Publicado em 18/11/2025 por Vivian Nascimento
Energia incentivada no mercado livre: freio regulatório e novas regras do jogo
Resumo do que os parágrafos acrescentam à Lei 9.433/1997
- Integração água-energia: a política de recursos hídricos passa a enfatizar, de forma explícita, a utilização racional e integrada dos recursos hídricos incluindo a geração de energia elétrica e o transporte aquaviário, mirando desenvolvimento sustentável (novo inciso II do art. 2º).
- Segurança hídrica e energética: a lei passa a garantir segurança hídrica e energética por meio do incentivo e promoção de obras de acumulação de água (novo inciso V do art. 2º e novo inciso VII do art. 3º).
- Gestão coordenada: reforço da integração da gestão de recursos hídricos com a gestão ambiental e com a gestão eletroenergética (novo inciso III do art. 3º).
Implicações para usinas existentes (hidros e demais)
- Prioridade institucional para reservatórios: projetos e intervenções que aumentem capacidade de acumulação (elevação de crista, reassentamento de volumes mortos, novos diques auxiliares, recuperação de reservação) ganham base legal mais favorável na hierarquia de políticas públicas.
- Revisão de regras operativas: maior espaço para compatibilizar defluências, níveis mínimos e navegação com a confiabilidade do SIN. Na prática, podem ocorrer ajustes de curvas-guia e de regras de uso múltiplo em planos de bacia, afetando sazonalidade de vazões turbináveis.
- Licenciamento e outorgas mais “casadas”: o texto pressiona por processos coordenados (água, meio ambiente e energia). Para o empreendedor, tende a reduzir idas-e-vindas entre órgãos, mas pode exigir estudos integrados mais robustos (cenários de seca prolongada, impactos cumulativos e navegação).
- Sinal para retrofit e modernização: reforço argumentativo para repotenciação, automação, melhoria de vertedouros e sedimentação (manter/recuperar volume útil), com benefícios regulatórios possíveis (vida útil regulatória, ganhos de garantia física).

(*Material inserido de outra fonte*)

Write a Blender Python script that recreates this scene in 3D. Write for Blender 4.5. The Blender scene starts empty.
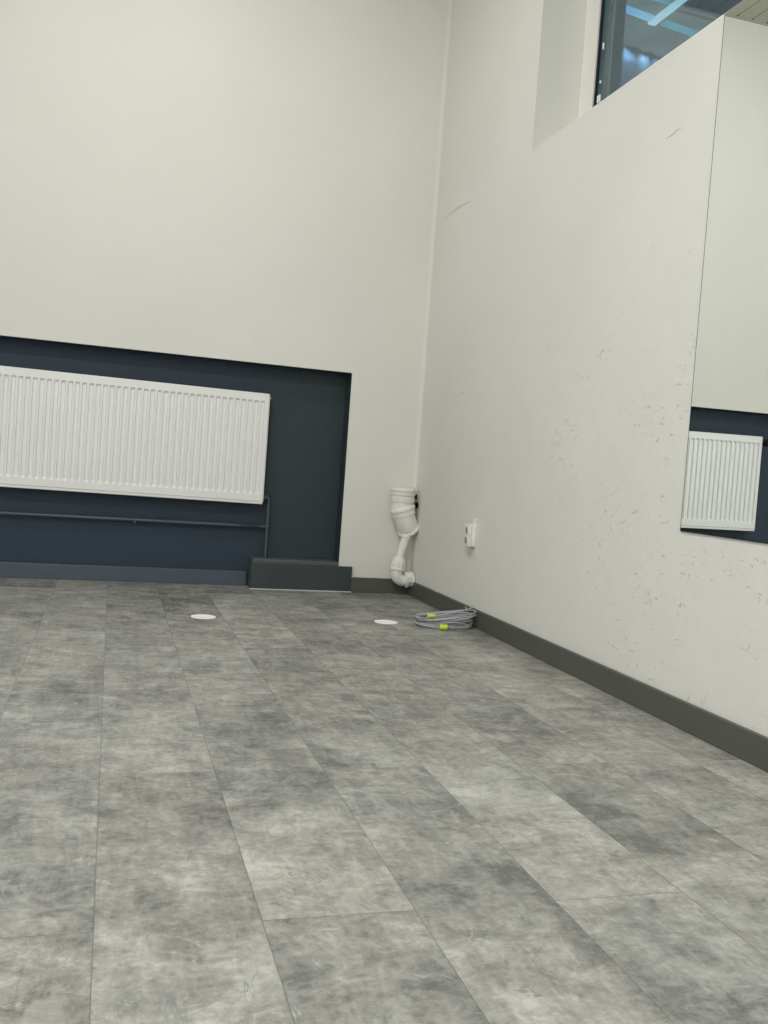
import bpy, bmesh, math, random
from mathutils import Vector, Matrix
random.seed(7)
sc = bpy.context.scene
COL = sc.collection

# ------------------------------------------------------------------ sizes (metres)
XR, YB, HC = 1.484, 4.552, 3.212          # right wall, back wall, ceiling
XL, YF = -2.60, -2.20                     # left wall, wall behind the camera
NX, NZ, NB = 1.111, 1.0873, 4.660         # niche: right edge, top, back plane
NL = -1.60                                # niche left end
SILL, JAMB = 1.8918, 3.415
XO = 1.785                                # outer face of the right wall
BT = 0.0745                               # baseboard height


# ------------------------------------------------------------------ node helpers
class NT:
    def __init__(s, name):
        s.m = bpy.data.materials.new(name); s.m.use_nodes = True
        s.t = s.m.node_tree; s.t.nodes.clear()
        s.out = s.t.nodes.new('ShaderNodeOutputMaterial')
        s.p = s.t.nodes.new('ShaderNodeBsdfPrincipled')
        s.t.links.new(s.p.outputs[0], s.out.inputs[0])
        g = s.t.nodes.new('ShaderNodeNewGeometry'); s.pos = g.outputs['Position']

    def n(s, kind, **kw):
        x = s.t.nodes.new(kind)
        for k, v in kw.items(): setattr(x, k, v)
        return x

    def put(s, sock, v):
        if hasattr(v, 'is_linked') or isinstance(v, bpy.types.NodeSocket): s.t.links.new(v, sock)
        else: sock.default_value = v

    def M(s, op, a, b=0.0, c=0.0, clamp=False):
        x = s.n('ShaderNodeMath', operation=op); x.use_clamp = clamp
        s.put(x.inputs[0], a); s.put(x.inputs[1], b); s.put(x.inputs[2], c)
        return x.outputs[0]

    def V(s, op, a, b):
        x = s.n('ShaderNodeVectorMath', operation=op)
        s.put(x.inputs[0], a); s.put(x.inputs[1], b); return x.outputs[0]

    def noise(s, vec, scale, detail=4, rough=.5, dist=0.0):
        x = s.n('ShaderNodeTexNoise'); s.put(x.inputs['Vector'], vec)
        x.inputs['Scale'].default_value = scale; x.inputs['Detail'].default_value = detail
        x.inputs['Roughness'].default_value = rough; x.inputs['Distortion'].default_value = dist
        return x.outputs[0]

    def rng(s, v, a, b, c=0.0, d=1.0, smooth=False):
        x = s.n('ShaderNodeMapRange'); x.interpolation_type = 'SMOOTHSTEP' if smooth else 'LINEAR'
        s.put(x.inputs[0], v)
        for i, k in enumerate((a, b, c, d)): s.put(x.inputs[i + 1], k)
        return x.outputs[0]

    def mix(s, f, a, b, mode='MIX'):
        x = s.n('ShaderNodeMix', data_type='RGBA', blend_type=mode)
        s.put(x.inputs[0], f)
        s.put(x.inputs[6], a if not isinstance(a, tuple) else (*a, 1))
        s.put(x.inputs[7], b if not isinstance(b, tuple) else (*b, 1))
        return x.outputs[2]

    def bump(s, h, strength=.3, dist=.002, prev=None):
        x = s.n('ShaderNodeBump'); x.inputs['Strength'].default_value = strength
        x.inputs['Distance'].default_value = dist; s.put(x.inputs['Height'], h)
        if prev is not None: s.put(x.inputs['Normal'], prev)
        return x.outputs[0]

    def base(s, c, rough=.5, normal=None, spec=.5, metal=0.0):
        s.put(s.p.inputs['Base Color'], c if not isinstance(c, tuple) else (*c, 1))
        s.put(s.p.inputs['Roughness'], rough)
        s.p.inputs['Specular IOR Level'].default_value = spec
        s.p.inputs['Metallic'].default_value = metal
        if normal is not None: s.put(s.p.inputs['Normal'], normal)
        return s.m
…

- Conflitos e contrapartidas: ao privilegiar acumulação, custos sociais/ambientais (reassentamentos, APPs, ictiofauna) podem aumentar; a contrapartida é maior previsibilidade energética e redução de ESS por despacho térmico em estiagem.

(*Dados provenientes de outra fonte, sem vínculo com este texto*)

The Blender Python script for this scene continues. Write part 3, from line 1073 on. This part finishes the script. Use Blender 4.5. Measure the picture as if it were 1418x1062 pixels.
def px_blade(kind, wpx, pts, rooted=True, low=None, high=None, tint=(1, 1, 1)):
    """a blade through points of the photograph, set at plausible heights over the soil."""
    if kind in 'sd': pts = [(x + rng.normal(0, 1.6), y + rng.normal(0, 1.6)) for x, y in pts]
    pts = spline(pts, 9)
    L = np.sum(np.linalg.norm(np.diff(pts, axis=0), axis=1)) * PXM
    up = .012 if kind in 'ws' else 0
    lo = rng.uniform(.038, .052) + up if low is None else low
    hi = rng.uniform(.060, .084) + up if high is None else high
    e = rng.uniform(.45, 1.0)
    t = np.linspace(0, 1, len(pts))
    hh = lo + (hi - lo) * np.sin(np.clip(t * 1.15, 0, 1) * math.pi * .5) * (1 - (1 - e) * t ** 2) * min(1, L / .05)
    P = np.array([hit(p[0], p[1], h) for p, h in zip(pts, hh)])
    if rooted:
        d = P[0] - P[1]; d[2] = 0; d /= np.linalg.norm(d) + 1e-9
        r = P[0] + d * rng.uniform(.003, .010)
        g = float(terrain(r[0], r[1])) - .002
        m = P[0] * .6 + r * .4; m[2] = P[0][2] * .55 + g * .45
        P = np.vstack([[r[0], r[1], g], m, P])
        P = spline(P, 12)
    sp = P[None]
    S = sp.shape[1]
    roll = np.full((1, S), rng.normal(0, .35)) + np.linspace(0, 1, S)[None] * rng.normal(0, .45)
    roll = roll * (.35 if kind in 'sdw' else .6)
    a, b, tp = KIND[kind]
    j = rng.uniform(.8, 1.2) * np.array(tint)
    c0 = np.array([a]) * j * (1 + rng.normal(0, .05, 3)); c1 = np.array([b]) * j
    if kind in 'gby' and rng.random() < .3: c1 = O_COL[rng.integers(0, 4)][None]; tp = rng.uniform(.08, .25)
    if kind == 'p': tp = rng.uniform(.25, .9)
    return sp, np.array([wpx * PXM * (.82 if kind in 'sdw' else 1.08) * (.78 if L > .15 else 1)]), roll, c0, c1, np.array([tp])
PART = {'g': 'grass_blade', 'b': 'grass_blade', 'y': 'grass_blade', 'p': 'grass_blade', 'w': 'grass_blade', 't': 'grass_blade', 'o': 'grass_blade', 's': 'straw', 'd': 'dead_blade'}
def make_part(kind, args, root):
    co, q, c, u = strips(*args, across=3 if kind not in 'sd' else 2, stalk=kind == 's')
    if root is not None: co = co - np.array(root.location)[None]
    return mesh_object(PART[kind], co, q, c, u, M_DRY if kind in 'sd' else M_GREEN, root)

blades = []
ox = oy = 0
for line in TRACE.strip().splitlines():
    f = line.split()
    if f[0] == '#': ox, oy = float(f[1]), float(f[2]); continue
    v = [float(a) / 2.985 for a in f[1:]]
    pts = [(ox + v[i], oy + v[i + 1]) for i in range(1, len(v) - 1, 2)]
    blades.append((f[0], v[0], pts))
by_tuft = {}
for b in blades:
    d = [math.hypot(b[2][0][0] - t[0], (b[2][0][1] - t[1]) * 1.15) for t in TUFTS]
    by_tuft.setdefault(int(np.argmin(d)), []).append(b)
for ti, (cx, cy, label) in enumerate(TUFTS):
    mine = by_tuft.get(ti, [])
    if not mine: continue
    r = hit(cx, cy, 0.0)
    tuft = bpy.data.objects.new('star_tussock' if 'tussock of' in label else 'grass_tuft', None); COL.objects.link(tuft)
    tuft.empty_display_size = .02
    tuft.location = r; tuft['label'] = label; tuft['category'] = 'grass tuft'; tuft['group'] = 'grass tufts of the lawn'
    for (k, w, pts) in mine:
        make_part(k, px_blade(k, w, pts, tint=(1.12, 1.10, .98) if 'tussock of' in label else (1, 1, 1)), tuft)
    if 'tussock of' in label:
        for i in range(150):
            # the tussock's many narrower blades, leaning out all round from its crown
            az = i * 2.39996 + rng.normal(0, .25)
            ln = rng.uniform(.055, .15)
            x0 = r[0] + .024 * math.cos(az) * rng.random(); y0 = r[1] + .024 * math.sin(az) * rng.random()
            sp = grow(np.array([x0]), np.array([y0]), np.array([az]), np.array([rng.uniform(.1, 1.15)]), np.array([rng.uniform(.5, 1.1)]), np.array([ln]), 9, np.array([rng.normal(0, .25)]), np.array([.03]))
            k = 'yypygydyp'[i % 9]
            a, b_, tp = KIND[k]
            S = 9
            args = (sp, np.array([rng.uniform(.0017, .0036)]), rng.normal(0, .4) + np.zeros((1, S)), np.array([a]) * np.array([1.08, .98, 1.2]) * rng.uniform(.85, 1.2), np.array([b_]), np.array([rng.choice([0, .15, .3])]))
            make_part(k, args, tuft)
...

Implicações específicas para a geração hidrelétrica
- Valorização de usinas com reservatório: ativos com armazenamento significativo tendem a ganhar relevância sistêmica (flexibilidade e segurança). Isso pode influenciar leilões de capacidade, metas de reserva operativa e valoração de serviços ancilares (controle de rampa, inércia).

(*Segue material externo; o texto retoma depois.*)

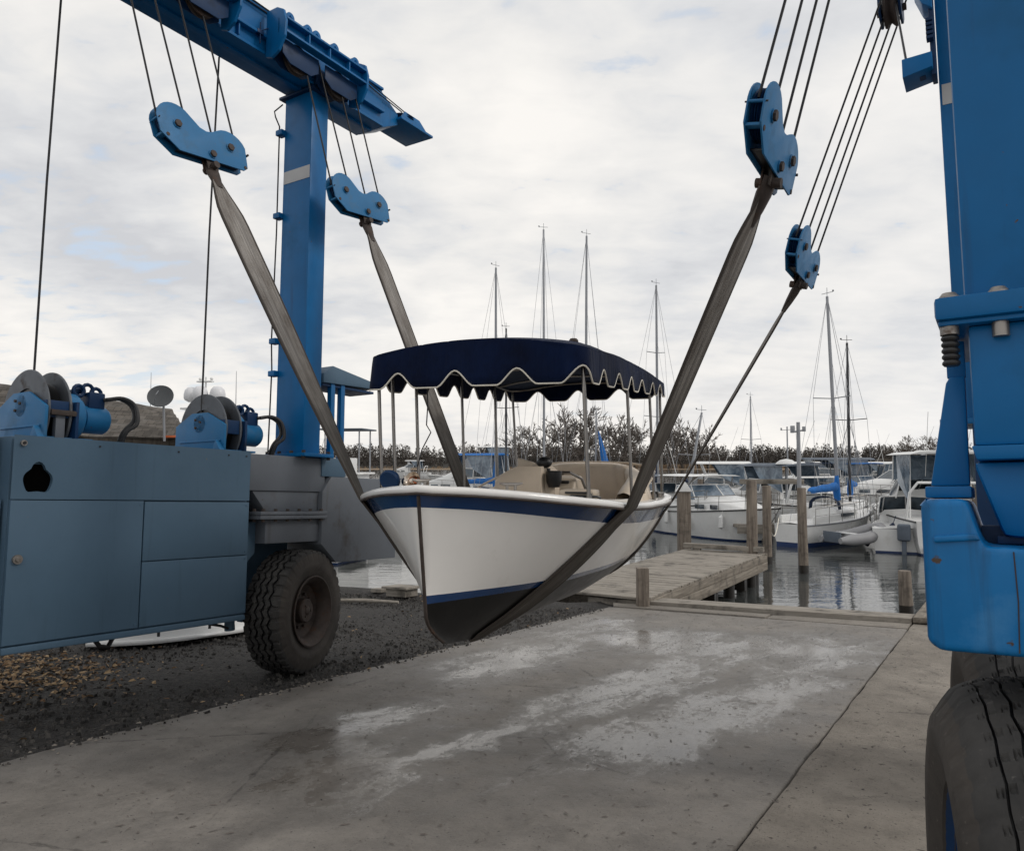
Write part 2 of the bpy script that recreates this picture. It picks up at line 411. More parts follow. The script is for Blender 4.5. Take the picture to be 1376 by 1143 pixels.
M['orange'] = surf('orange_float', (.55,.12,.03), .5, var=.1)
M['chrome'] = surf('chrome_horn', (.60,.52,.44), .18, metal=1.0, var=.1)
# ================================================================== the boat lift (yard coordinates)
LB = Vector((-3.1, 4.0, 0))
lift = thing('boat_lift', 'big blue wheeled straddle hoist with overhead side beams carrying the launch in slings', 'boat lift', base=LB, yard=True)

def bolt_ring(mb, c, R, n, r, h, axis, mat=0):
    for k in range(n):
        a = 2*PI*k/n
        if axis == 'x': p = Vector(c)+Vector((0, R*math.cos(a), R*math.sin(a))); q = p+Vector((h,0,0))
        elif axis == 'y': p = Vector(c)+Vector((R*math.cos(a), 0, R*math.sin(a))); q = p+Vector((0,h,0))
        else: p = Vector(c)+Vector((R*math.cos(a), R*math.sin(a), 0)); q = p+Vector((0,0,h))
        mb.cyl(p, q, r, 6, mat)

# ---- side beams
def beam(r0, r1, f0, name='side_beam'):
    mb = MB()
    mb.box(r0+.02, r1-.02, f0, 6.72, 6.175, 6.60, .006)
    mb.box(r0-.005, r1+.005, f0, 6.72, 6.60, 6.63, .006)            # top flange
    mb.box(r0-.005, r1+.005, f0, 6.72, 6.145, 6.175, .006)          # bottom flange
    mb.box(r0+.18, r0+.26, f0, 6.70, 6.120, 6.145, .004)            # seam bar under the flange
    mb.box(r1-.02, r1+.045, f0, 6.70, 6.30, 6.33, .005)             # runner ledge on the inner web
    for fy in (3.0, 4.62, 6.3): mb.box(r1-.02, r1+.022, fy, fy+.016, 6.18, 6.59, .002)
    o = mb.build(name, [M['blue'], M['bluedk']], lift)
    # tapering nose with the rope return sheave
    n = MB()
    n.prism([(6.72,6.145),(7.02,6.30),(7.02,6.44),(6.72,6.60)], 'x', r0+.03, r1-.03, .006)
    n.box(r0+.02, r1+.05, 7.0, 7.62, 6.36, 6.39, .005)
    n.prism([(7.02,6.39),(7.55,6.39),(7.38,6.50),(7.10,6.50)], 'x', r1-.0, r1+.02, .003)
    n.prism([(7.02,6.39),(7.55,6.39),(7.38,6.50),(7.10,6.50)], 'x', r0+.06, r0+.08, .003)
    n.lathe([(0,-.02),(.15,-.02),(.16,-.012),(.135,0),(.16,.012),(.15,.02),(0,.02)], Matrix.Translation((r1-.12, 7.2, 6.47)), 24, 1)
    n.build('beam_nose', [M['blue'], M['bluedk']], lift)
    return o
bl = beam(-6.45, -6.03, 1.0)
beam(-.20, .22, 2.8)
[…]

- Pior posição relativa de fio d’água: PCHs/UFAs a fio d’água, com pouca ou nenhuma acumulação, podem perder atratividade relativa, a menos que venham hibridizadas com BESS ou combinadas com gestão de carga (para reduzir cortes e aumentar valor em horas críticas).
- Janela para usinas reversíveis (bombeamento): o foco em “acumulação” abre mais espaço para hidrelétricas reversíveis como solução estruturante de armazenamento (sinergia com eólica/solar).
- Itaipu e grandes reservatórios: o novo texto facilita coordenação intersetorial para conciliar energia e navegação; pode amparar projetos de otimização (sedimentação, faixa de operação) com impacto positivo na garantia física e na redução de curtailment em períodos chuvosos.
O que monitorar (riscos e oportunidades)
- Planos de bacia: revisão de enquadramentos e outorgas poderá redefinir vazões remanescentes/defluências—importa acompanhar cada comitê de bacia.
- Normas infralegais: critérios de “obra de acumulação” (o que conta?), prioridades de investimento e procedimentos de compatibilização com licenças ambientais.
- Regulação setorial: como ONS/ANEEL/ANA converterão a integração em regras de operação, preço e encargos (efeito em ERCAP, ESS e eventual valorização de flexibilidade).
- Sociambiental: exigências adicionais de mitigação/compensação podem estender cronogramas—planejar consulta pública e comunicação em comunidades desde o estudo de alternativas.
Em uma linha
A lei passa a ancorar, em nível de política pública, que reservar água é também política de segurança energética, e que água-ambiente-energia devem ser geridas em conjunto. Para quem opera ou investe em hidrelétricas, isso abre avenidas para ampliar/recuperar reservação e valorizar flexibilidade, com exigências técnicas e socioambientais mais integradas.